Originally Posted by
Lars Noodén
Another option might be to use the built-in
replication capabilities. You'd have to have MySQL running on that second machine but there's no reason it would have to be available to anyone or anything.
Thats an good idea.
But if you with that method how would MySQL2 (backup) react if data is deleted by mistake on MySQL1.
I suppose it would be replicated to MySQL2 and than loosing the backed up data.
Another solution also could be using ZFS (how good has ZFS on ubuntu become?).
WIth ZFS we can create a zpool and mount it to (for example) /mysql1
Than for keeping downtime low we can create a second zpool called /mysqlbackup
Make a snapshop from /mysql1 to /mysqlbackup and than backup /mysqlbackup.
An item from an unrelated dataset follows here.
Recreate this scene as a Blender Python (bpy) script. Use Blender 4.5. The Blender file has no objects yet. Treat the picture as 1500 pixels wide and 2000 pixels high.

Now i am not 100% sure BUT! zfs has a built in tool for backing up a zpool from one zfs machine to another
Code:
zfs send poolname/filesystem@snapname | ssh user@remote "zfs recv"
AND maybe this tool have some rsync features, that if the connection goes down in transfer you can pick up where you left of.
The awesome thing about the snapshot is that it only takes up disk space when changes happen.
So when you create any snapshot it initial takes up 0 MB's and as changes occure it takes more and more place.
But if u create a backup and than delete the snapshot all is good for low storage systems (low secondary storage).